### [Prompt]
Pick every line from the data that holds the word "picture".

-- start of Supplied data --

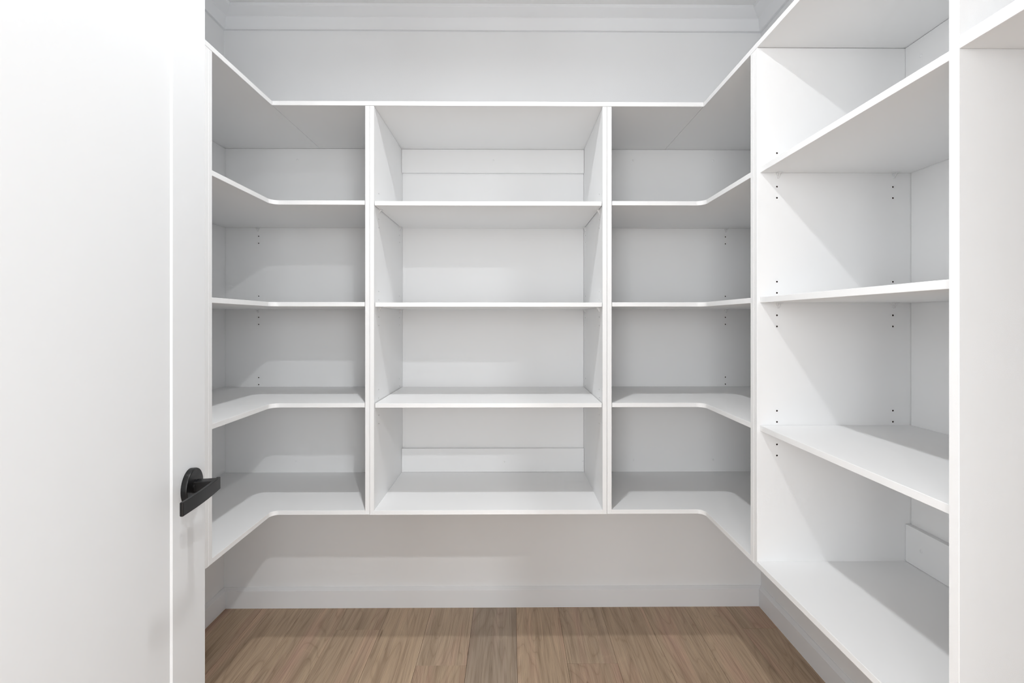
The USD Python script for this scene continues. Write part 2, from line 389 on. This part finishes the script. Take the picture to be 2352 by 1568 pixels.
# ---------------------------------------------------------------- corner units
def lplan(xw, xf, ye, yf, xe, yb, r, mirror):
    """L-shaped board: xw wall side, xf front of the side arm, ye free end of the side arm, yf front of the back arm, xe its end, yb back."""
    s = -1 if mirror else 1
    xw, xf, xe = s * xw, s * xf, s * xe
    arc = [(xf + r + r * math.cos(a), yf - r + r * math.sin(a)) for a in np.linspace(math.pi, math.pi / 2, 12)]
    p = [(xw, ye), (xf, ye)] + arc + [(xe, yf), (xe, yb), (xw, yb)]
    if mirror:
        p = [(-x, y) for x, y in p][::-1]
    return p

def corner_unit(label, xwall, xback, xf, ye, yn, xe0, xe1, mirror, hole_x, shelf_up, caps):
    """xback: face of the panel on the side wall; ye, yn: far and near face of the end panel; xe0, xe1: inner and outer face of the panel next to the middle unit."""
    t = thing('corner_shelving_unit', label, 'shelving unit')
    lo = lambda a, b: (min(a, b), max(a, b))
    obj('side_panel', box(*lo(xwall, xf), yn, ye, ZB, ZT - 0.001), M_MEL, t)
    obj('side_panel', box(*lo(xe0, xe1), FB, YB - 0.0006, ZB, ZT - 0.001), M_MEL, t)
    holes = [(hole_x, 2.140, z) for p in (P1, P2, P3) for z in (p - 0.0635, p - 0.032, p + 0.0315, p + 0.063)]
    bp = obj('back_panel', drilled(box(*lo(xwall, xe0), 2.140, YB - 0.0006, ZB, ZT - 0.0008, 0.0), holes, (0, -1, 0)), M_MEL, t)
    for (x, z) in caps:
        cap(bp, (x, 2.140, z), (0, -1, 0))
    tag(obj('pin_hole', hole_cups(holes, (0, -1, 0)), M_CORE, t), kind='stuff')
    obj('back_panel', box(*lo(xwall, xback), ye, 2.1388, ZB, ZT - 0.0008, 0.0), M_MEL, t)
    obj('bottom_board', prism(lplan(xback, xf, ye, FB, xe0, 2.140, 0.026, mirror), ZB, ZBT), M_MEL, t)
    s = -1 if mirror else 1
    for z in (S1, S2, S3):
        z += shelf_up
        obj('shelf', prism(lplan(xback + s * 0.0008, xf - s * 0.0012, ye + 0.0012, FB + 0.0012, xe0 - s * 0.0016, 2.1388, 0.030, mirror), z, z + TH), M_MEL, t)
        pin(t, hole_x - s * 0.0035, 2.140, z - 0.0001, -90)
    return t
corner_unit('white L-shaped corner shelving unit in shade beside the open door', XL + 0.0006, -1.2816, FL, 1.3681, 1.3522, -0.5234, -0.5079, False,
            -1.1323, 0.0003, [(-0.959, 2.0155), (-0.965, 0.6616)])
corner_unit('white L-shaped corner shelving unit between the middle bay and the right wall bay', XR - 0.0006, 1.1262, FR, 1.3743, 1.3566, 0.3639, 0.3476, True,
            0.9708, 0.0, [(0.5523, 2.0175), (0.9155, 2.0165), (0.5543, 0.6641), (0.9155, 0.6641)])

# ---------------------------------------------------------------- middle unit
t = thing('shelving_unit', 'white straight middle shelving unit on the back wall with loose shelves on pins', 'shelving unit')
A0, A1, B0, B1 = -0.5070, -0.4915, 0.3310, 0.3467
cols = (1.7715, 2.1035)
hz = [z for p in (P1, P2, P3) for z in (p - 0.0635, p - 0.032, p + 0.0315, p + 0.063)]
hl = [(A1, y, z - 0.0015) for y in cols for z in hz]
hr = [(B0, y, z - 0.0015) for y in cols for z in hz]
obj('side_panel', drilled(box(A0, A1, FB, YB - 0.0006, ZB - 0.0008, ZT - 0.001), hl, (1, 0, 0)), M_MEL, t)
obj('side_panel', drilled(box(B0, B1, FB, YB - 0.0006, ZB - 0.0008, ZT - 0.001), hr, (-1, 0, 0)), M_MEL, t)
tag(obj('pin_hole', trimesh.util.concatenate([hole_cups(hl, (1, 0, 0)), hole_cups(hr, (-1, 0, 0))]), M_CORE, t), kind='stuff')
obj('bottom_board', box(A1, B0, FB, YB - 0.0006, ZB - 0.0008, ZBT - 0.0008), M_MEL, t)
obj('back_panel', box(A1 + 0.0006, B0 - 0.0006, 2.1550, YB - 0.0006, ZBT - 0.0008, ZT - 0.0006, 0.0), M_MEL, t)
up = obj('back_rail', box(A1 + 0.0008, B0 - 0.0008, 2.1405, 2.1545, 1.9595, ZT - 0.0008), M_MEL, t)
dn = obj('back_rail', box(A1 + 0.0008, B0 - 0.0008, 2.1405, 2.1545, ZBT - 0.0002, 0.7170), M_MEL, t)
cap(up, (-0.079, 2.1405, 2.0155), (0, -1, 0))
cap(dn, (-0.028, 2.1405, 0.6575), (0, -1, 0), 0.0035)
cap(dn, (0.326, 2.1405, 0.660), (0, -1, 0), 0.0035)
for z, a, b in ((S1 - 0.0016, 0.0018, 0.0026), (S2 - 0.0010, 0.0034, 0.0016), (S3 - 0.0008, 0.0034, 0.0020)):
    obj('shelf', box(A1 + a, B0 - b, FB + 0.002, 2.1390, z, z + TH), M_MEL, t)
    for y in (cols[0] + 0.003, cols[1]):
        pin(t, A1, y, z - 0.0001, 0)
        pin(t, B0, y, z - 0.0001, 180)

# ---------------------------------------------------------------- side bays
def side_bay(name, label, s, xwall, xback, xrail, xf, yfar, ynear, holes_on, zs):
    """A bay along a side wall, its shelves running towards the camera. s = 1 on the right wall, -1 on the left."""
    t = thing(name, label, 'shelving unit')
    lo = lambda a, b: (min(a, b), max(a, b))
    (yf0, yf1), (yn0, yn1) = yfar, ynear
    xe = xwall - s * 0.0006
    far = box(*lo(xf, xe), yf0, yf1, ZB, ZT - 0.001)
    if holes_on:
        hs = [(x, yf0, z) for x in (xf + s * 0.0568, xf + s * 0.3872) for z in hz]
        far = drilled(far, hs, (0, -1, 0))
        tag(obj('pin_hole', hole_cups(hs, (0, -1, 0)), M_CORE, t), kind='stuff')
    obj('side_panel', far, M_MEL, t)
    obj('side_panel', box(*lo(xf, xe), yn0, yn1, ZB, ZT - 0.001), M_MEL, t)
    obj('bottom_board', box(*lo(xf, xe), yn1, yf0, ZB, ZBT), M_MEL, t)
    obj('back_panel', box(*lo(xback, xe), yn1 + 0.0008, yf0 - 0.0010, ZBT, ZT - 0.0008, 0.0), M_MEL, t)
    rails = [obj('back_rail', box(*lo(xrail, xback - s * 0.0004), yn1 + 0.0008, yf0 - 0.0008, a, b), M_MEL, t) for a, b in ((1.9595, ZT - 0.0010), (ZBT + 0.0006, 0.7170))]
    for r, z in zip(rails, (2.0155, 0.664)):
        cap(r, (xrail, yf0 - 0.052, z), (-s, 0, 0))
        cap(r, (xrail, yn1 + 0.052, z), (-s, 0, 0))
    for z in zs:
        obj('shelf', box(*lo(xf + s * 0.0085, xback - s * 0.001), yn1 + 0.0012, yf0 - 0.0010, z, z + TH), M_MEL, t)
        for x in (xf + s * 0.0605, xf + s * 0.390):
            pin(t, x, yf0, z - 0.0001, -90)
            pin(t, x, yn1, z - 0.0001, 90)
    return t
side_bay('shelving_unit', 'tall white shelving bay on the right wall with rows of dark pin holes', 1, XR, 1.1349, 1.1190, FR, (1.3378, 1.3557), (0.7323, 0.7499), True, (S1 + 0.0020, S2, S3 + 0.0006))
side_bay('shelving_unit', 'white shelving bay on the left wall almost wholly hidden by the open door', -1, XL, -1.2923, -1.2764, FL, (1.3358, 1.3517), (0.7300, 0.7459), False, (S1, S2, S3))

# nearest bay on the right: a single high shelf between the tall panel and the wall by the door
t = thing('shelving_unit', 'nearest white bay at the right picture edge with one high fixed shelf', 'shelving unit')
obj('shelf', box(FR, XR - 0.0006, YFW + 0.0165, 0.7319, 1.7153, 1.7356), M_MEL, t)
obj('side_panel', box(FR, XR - 0.0006, YFW + 0.0005, YFW + 0.0160, ZB, ZTT), M_MEL, t)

-- end of Supplied data --

### [Written solution]
The USD Python script for this scene continues. Write part 2, from line 389 on. This part finishes the script. Take the picture to be 2352 by 1568 pixels.
t = thing('shelving_unit', 'nearest white bay at the right picture edge with one high fixed shelf', 'shelving unit')